→ Records shown:
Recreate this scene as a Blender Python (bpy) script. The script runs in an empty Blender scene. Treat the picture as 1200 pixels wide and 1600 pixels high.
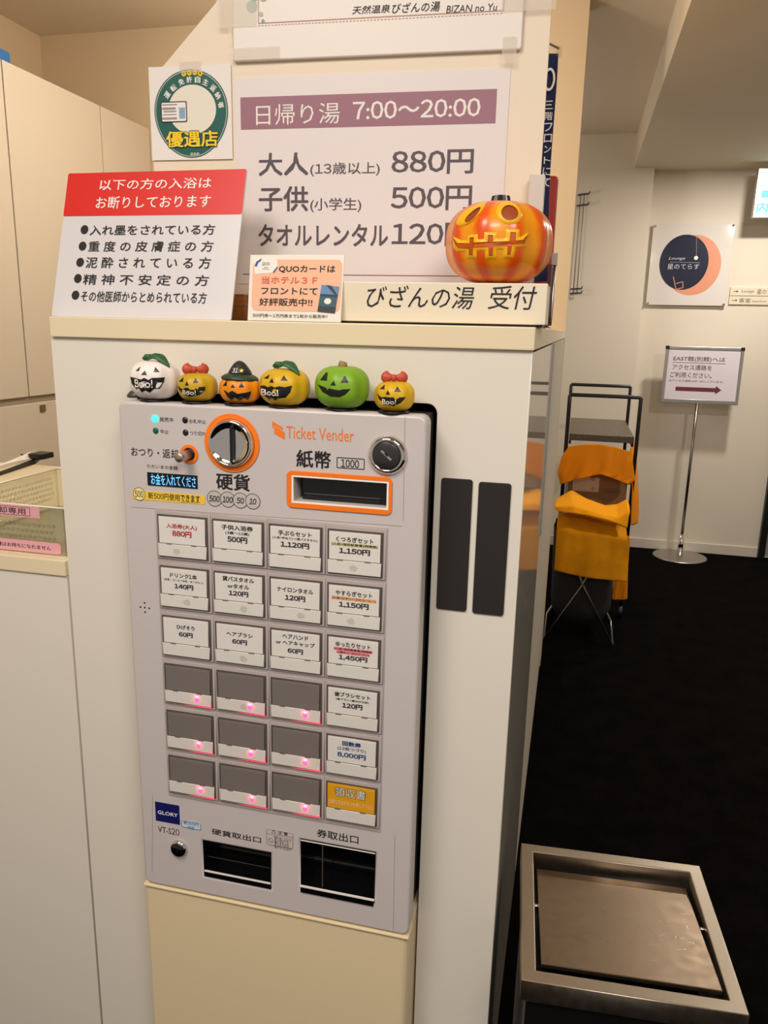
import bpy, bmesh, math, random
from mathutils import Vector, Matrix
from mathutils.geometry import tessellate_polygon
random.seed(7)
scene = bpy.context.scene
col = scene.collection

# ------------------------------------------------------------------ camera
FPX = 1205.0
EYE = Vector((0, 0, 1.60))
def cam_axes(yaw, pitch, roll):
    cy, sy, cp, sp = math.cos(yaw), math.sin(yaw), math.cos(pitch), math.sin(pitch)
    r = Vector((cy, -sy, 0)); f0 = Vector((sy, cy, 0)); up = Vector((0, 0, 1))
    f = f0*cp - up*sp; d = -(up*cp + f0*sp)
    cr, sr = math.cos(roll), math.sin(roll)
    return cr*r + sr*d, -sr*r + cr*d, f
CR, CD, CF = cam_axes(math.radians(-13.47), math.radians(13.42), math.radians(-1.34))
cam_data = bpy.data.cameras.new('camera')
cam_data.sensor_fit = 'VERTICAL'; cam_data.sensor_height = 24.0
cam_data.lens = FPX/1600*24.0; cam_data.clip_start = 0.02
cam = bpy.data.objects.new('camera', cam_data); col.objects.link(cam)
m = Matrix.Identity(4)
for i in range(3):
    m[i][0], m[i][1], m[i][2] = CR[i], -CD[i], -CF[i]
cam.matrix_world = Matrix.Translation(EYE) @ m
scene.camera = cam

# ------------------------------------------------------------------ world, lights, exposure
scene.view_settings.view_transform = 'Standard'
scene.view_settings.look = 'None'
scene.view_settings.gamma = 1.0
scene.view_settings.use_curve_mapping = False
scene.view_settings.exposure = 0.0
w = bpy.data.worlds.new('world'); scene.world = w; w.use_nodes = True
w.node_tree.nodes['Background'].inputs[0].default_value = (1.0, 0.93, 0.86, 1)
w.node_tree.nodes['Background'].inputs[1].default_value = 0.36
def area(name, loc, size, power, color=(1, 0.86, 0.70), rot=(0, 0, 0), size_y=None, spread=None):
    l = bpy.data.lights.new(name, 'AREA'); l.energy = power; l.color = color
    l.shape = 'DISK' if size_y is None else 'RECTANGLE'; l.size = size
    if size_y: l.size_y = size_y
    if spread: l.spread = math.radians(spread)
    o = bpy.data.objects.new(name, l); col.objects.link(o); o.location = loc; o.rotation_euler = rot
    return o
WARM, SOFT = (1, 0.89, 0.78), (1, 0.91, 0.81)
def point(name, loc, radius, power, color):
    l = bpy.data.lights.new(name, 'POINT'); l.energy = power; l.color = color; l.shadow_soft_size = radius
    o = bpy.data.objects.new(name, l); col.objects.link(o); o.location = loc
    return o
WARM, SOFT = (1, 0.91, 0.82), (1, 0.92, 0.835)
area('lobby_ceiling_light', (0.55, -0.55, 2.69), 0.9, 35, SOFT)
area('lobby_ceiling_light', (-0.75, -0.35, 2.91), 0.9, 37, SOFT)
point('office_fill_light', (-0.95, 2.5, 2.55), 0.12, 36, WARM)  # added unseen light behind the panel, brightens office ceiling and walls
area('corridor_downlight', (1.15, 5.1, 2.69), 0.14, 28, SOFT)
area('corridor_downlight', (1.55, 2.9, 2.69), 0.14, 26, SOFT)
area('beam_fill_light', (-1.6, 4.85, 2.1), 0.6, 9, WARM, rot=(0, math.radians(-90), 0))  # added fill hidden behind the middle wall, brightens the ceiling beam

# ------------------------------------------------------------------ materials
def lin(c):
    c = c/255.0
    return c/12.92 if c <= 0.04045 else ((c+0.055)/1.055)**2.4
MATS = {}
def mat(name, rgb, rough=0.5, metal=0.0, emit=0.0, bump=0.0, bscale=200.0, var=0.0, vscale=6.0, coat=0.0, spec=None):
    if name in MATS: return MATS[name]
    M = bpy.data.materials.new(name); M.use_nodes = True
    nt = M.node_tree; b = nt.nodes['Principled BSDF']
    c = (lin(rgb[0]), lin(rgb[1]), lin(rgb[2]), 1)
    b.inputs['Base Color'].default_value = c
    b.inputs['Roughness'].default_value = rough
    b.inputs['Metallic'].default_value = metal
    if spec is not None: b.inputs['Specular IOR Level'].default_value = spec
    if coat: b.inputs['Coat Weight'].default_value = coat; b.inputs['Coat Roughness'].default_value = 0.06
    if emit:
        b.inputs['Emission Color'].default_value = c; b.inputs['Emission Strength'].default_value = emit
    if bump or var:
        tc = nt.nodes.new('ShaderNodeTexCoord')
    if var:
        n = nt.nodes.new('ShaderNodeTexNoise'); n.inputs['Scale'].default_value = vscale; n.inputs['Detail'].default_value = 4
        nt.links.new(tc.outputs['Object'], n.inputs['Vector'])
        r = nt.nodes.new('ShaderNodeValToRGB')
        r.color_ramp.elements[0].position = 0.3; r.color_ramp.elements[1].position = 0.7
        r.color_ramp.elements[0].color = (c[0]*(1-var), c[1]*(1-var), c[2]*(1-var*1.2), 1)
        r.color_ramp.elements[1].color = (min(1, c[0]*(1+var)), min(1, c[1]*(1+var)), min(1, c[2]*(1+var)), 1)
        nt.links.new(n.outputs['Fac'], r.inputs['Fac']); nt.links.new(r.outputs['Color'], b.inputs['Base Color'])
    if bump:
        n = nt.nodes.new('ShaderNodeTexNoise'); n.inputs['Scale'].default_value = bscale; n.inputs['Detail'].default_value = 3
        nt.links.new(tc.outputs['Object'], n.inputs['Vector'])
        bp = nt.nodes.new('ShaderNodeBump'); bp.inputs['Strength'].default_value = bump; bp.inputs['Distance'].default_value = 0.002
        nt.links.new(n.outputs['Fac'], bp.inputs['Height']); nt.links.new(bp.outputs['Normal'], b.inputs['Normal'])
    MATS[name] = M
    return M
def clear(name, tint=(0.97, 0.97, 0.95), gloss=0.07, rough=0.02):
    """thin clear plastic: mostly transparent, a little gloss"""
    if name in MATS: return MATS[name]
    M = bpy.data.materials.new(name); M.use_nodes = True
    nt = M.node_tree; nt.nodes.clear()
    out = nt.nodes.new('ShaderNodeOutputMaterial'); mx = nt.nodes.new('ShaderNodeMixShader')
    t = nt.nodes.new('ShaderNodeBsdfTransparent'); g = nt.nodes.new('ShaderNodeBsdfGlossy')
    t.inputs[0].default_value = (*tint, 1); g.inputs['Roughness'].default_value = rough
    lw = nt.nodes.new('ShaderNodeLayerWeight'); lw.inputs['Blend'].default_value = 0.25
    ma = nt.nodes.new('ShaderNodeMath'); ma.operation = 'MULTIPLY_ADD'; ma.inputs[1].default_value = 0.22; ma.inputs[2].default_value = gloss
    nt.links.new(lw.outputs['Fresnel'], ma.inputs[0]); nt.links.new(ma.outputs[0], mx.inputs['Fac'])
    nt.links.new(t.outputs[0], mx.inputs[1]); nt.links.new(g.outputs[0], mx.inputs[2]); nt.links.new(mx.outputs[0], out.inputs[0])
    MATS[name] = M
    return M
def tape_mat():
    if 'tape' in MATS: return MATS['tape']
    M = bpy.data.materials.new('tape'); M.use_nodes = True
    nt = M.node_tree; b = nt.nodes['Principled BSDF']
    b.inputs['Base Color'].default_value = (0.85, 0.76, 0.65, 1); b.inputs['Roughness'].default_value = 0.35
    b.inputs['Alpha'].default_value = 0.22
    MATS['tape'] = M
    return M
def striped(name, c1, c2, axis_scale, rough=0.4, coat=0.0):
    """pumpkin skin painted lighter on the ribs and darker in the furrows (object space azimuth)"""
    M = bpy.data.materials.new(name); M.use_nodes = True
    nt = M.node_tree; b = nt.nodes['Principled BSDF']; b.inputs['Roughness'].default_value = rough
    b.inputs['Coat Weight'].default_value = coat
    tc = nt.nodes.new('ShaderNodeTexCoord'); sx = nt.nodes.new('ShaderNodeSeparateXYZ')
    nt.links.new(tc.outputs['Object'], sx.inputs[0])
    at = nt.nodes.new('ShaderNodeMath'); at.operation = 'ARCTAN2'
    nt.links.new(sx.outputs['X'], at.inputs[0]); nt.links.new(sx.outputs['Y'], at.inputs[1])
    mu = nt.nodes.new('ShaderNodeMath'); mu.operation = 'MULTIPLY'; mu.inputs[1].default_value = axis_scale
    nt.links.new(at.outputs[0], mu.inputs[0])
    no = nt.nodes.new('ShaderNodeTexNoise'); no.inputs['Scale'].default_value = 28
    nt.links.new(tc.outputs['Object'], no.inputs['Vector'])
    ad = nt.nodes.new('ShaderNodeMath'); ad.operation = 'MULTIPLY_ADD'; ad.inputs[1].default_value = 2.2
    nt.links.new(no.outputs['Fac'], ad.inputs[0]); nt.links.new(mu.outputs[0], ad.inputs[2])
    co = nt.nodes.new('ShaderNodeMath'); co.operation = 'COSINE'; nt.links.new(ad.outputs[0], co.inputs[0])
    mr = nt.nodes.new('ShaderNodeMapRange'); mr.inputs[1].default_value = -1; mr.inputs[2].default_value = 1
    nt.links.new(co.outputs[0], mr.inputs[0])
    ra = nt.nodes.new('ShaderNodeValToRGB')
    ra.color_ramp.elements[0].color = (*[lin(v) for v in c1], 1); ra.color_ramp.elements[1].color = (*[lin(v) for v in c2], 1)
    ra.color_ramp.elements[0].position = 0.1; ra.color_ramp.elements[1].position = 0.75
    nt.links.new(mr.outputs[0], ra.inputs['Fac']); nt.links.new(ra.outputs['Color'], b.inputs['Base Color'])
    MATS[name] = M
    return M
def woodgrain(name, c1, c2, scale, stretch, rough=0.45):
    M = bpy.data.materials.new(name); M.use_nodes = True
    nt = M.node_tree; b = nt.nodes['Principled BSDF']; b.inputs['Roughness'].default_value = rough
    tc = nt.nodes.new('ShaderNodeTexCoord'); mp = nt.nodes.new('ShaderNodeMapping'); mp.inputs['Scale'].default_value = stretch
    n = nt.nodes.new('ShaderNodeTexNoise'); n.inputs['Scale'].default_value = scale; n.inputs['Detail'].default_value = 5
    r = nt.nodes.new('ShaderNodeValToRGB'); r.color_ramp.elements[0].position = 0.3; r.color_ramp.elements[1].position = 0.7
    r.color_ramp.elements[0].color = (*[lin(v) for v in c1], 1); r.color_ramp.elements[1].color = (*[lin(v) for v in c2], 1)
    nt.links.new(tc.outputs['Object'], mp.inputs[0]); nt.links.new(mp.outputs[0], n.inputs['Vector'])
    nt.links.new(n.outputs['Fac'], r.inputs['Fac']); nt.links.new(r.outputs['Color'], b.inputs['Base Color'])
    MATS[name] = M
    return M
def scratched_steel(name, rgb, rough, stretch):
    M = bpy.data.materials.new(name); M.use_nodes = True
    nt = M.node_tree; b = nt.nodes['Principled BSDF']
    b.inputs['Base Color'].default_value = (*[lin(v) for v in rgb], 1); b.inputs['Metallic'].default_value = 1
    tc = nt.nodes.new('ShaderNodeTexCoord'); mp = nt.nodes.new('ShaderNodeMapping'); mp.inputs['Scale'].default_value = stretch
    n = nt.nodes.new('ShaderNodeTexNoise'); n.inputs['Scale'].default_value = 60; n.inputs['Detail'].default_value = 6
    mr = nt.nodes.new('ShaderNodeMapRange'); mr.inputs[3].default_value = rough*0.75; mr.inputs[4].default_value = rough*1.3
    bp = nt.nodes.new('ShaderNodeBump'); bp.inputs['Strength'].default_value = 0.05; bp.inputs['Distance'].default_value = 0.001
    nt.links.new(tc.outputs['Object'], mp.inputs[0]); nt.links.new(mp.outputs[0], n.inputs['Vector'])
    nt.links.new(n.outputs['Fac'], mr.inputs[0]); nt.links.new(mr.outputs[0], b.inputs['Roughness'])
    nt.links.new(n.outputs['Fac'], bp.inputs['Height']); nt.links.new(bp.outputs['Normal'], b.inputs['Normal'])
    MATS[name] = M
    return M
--
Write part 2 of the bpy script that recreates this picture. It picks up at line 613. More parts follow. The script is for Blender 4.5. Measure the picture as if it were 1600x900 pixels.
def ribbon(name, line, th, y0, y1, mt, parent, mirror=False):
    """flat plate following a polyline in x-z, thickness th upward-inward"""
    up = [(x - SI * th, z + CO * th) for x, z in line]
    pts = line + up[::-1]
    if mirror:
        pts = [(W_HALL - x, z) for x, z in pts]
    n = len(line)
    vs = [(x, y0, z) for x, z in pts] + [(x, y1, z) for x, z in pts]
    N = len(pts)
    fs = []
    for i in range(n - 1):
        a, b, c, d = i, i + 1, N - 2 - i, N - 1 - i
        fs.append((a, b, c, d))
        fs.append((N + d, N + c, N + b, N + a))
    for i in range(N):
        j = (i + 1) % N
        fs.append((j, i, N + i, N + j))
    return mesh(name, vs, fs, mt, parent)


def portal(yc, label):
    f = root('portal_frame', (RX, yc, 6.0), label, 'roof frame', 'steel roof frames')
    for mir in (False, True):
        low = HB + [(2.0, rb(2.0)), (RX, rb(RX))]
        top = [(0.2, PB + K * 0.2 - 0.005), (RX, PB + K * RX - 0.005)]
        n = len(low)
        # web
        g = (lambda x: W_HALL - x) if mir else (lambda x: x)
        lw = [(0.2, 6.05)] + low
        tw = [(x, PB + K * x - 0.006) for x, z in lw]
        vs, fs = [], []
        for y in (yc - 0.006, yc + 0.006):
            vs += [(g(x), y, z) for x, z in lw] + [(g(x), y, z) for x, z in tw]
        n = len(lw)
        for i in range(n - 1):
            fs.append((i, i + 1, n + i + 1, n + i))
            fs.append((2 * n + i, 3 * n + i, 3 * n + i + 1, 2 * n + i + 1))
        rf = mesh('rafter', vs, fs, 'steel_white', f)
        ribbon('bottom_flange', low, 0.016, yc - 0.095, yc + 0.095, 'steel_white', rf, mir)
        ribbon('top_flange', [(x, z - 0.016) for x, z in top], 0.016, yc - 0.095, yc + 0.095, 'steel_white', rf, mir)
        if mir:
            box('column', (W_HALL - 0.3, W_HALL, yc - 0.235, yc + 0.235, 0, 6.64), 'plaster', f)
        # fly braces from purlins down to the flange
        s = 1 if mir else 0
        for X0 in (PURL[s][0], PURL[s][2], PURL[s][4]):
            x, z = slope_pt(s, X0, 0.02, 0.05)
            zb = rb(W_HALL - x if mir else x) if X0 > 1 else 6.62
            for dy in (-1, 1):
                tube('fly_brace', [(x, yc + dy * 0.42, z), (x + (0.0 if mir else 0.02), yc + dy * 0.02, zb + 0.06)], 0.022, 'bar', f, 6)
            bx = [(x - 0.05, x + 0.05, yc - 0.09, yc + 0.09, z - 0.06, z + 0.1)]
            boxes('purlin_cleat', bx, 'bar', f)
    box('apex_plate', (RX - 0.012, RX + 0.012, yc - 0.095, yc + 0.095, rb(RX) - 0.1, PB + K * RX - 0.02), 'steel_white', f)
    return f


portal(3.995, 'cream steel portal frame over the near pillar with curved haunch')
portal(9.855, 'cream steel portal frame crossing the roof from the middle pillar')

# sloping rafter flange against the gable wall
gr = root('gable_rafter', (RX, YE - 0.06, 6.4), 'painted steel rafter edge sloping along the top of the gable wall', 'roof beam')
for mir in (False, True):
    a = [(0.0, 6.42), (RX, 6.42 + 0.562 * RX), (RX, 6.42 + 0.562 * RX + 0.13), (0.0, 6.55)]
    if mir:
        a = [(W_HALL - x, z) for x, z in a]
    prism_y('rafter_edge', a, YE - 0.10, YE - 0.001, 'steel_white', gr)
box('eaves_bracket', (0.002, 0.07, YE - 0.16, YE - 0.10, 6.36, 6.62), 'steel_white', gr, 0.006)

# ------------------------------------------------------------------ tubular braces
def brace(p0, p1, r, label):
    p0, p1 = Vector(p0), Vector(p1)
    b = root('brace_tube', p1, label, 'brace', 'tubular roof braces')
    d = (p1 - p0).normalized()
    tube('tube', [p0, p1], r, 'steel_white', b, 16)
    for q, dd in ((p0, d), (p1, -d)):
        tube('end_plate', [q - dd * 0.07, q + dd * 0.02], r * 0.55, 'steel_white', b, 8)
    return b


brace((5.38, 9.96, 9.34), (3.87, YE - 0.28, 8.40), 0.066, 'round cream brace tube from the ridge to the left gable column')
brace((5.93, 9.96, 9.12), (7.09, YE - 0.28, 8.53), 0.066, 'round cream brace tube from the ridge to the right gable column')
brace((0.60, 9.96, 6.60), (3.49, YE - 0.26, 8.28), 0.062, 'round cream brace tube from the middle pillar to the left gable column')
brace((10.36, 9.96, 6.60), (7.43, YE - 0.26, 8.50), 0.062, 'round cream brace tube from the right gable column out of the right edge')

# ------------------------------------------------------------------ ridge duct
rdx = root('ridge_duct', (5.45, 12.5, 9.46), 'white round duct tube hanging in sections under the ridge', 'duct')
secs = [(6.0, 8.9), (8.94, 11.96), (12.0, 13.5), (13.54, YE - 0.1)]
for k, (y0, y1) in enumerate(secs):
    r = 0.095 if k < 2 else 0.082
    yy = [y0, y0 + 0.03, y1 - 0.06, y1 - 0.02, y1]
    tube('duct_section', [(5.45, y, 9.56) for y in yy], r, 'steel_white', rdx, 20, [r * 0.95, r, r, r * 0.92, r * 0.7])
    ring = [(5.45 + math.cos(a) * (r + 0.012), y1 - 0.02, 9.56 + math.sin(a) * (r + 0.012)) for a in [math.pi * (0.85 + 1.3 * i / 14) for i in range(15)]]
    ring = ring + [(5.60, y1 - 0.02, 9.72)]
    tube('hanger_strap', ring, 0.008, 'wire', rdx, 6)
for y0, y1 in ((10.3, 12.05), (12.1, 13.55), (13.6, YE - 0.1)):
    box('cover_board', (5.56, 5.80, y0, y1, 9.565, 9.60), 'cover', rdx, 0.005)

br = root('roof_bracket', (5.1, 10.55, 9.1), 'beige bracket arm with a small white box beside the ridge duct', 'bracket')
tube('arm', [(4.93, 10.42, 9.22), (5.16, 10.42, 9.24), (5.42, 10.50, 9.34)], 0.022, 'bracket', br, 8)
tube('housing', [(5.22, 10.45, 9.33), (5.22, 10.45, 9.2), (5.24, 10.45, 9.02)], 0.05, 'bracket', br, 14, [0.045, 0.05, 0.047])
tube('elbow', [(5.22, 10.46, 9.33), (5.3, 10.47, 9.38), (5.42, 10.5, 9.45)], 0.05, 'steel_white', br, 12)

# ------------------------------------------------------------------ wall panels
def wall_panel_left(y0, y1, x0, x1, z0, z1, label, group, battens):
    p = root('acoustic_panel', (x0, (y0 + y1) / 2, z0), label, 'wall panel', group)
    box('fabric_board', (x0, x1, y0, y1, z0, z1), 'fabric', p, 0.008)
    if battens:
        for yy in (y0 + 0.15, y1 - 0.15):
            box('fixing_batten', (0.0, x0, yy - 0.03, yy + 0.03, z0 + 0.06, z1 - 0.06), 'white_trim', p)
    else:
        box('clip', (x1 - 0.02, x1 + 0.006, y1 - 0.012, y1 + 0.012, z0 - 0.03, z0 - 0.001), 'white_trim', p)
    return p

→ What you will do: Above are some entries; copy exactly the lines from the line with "Recreate this scene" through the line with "scene.camera = cam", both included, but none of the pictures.

→ Task result:
Recreate this scene as a Blender Python (bpy) script. The script runs in an empty Blender scene. Treat the picture as 1200 pixels wide and 1600 pixels high.
import bpy, bmesh, math, random
from mathutils import Vector, Matrix
from mathutils.geometry import tessellate_polygon
random.seed(7)
scene = bpy.context.scene
col = scene.collection

# ------------------------------------------------------------------ camera
FPX = 1205.0
EYE = Vector((0, 0, 1.60))
def cam_axes(yaw, pitch, roll):
    cy, sy, cp, sp = math.cos(yaw), math.sin(yaw), math.cos(pitch), math.sin(pitch)
    r = Vector((cy, -sy, 0)); f0 = Vector((sy, cy, 0)); up = Vector((0, 0, 1))
    f = f0*cp - up*sp; d = -(up*cp + f0*sp)
    cr, sr = math.cos(roll), math.sin(roll)
    return cr*r + sr*d, -sr*r + cr*d, f
CR, CD, CF = cam_axes(math.radians(-13.47), math.radians(13.42), math.radians(-1.34))
cam_data = bpy.data.cameras.new('camera')
cam_data.sensor_fit = 'VERTICAL'; cam_data.sensor_height = 24.0
cam_data.lens = FPX/1600*24.0; cam_data.clip_start = 0.02
cam = bpy.data.objects.new('camera', cam_data); col.objects.link(cam)
m = Matrix.Identity(4)
for i in range(3):
    m[i][0], m[i][1], m[i][2] = CR[i], -CD[i], -CF[i]
cam.matrix_world = Matrix.Translation(EYE) @ m
scene.camera = cam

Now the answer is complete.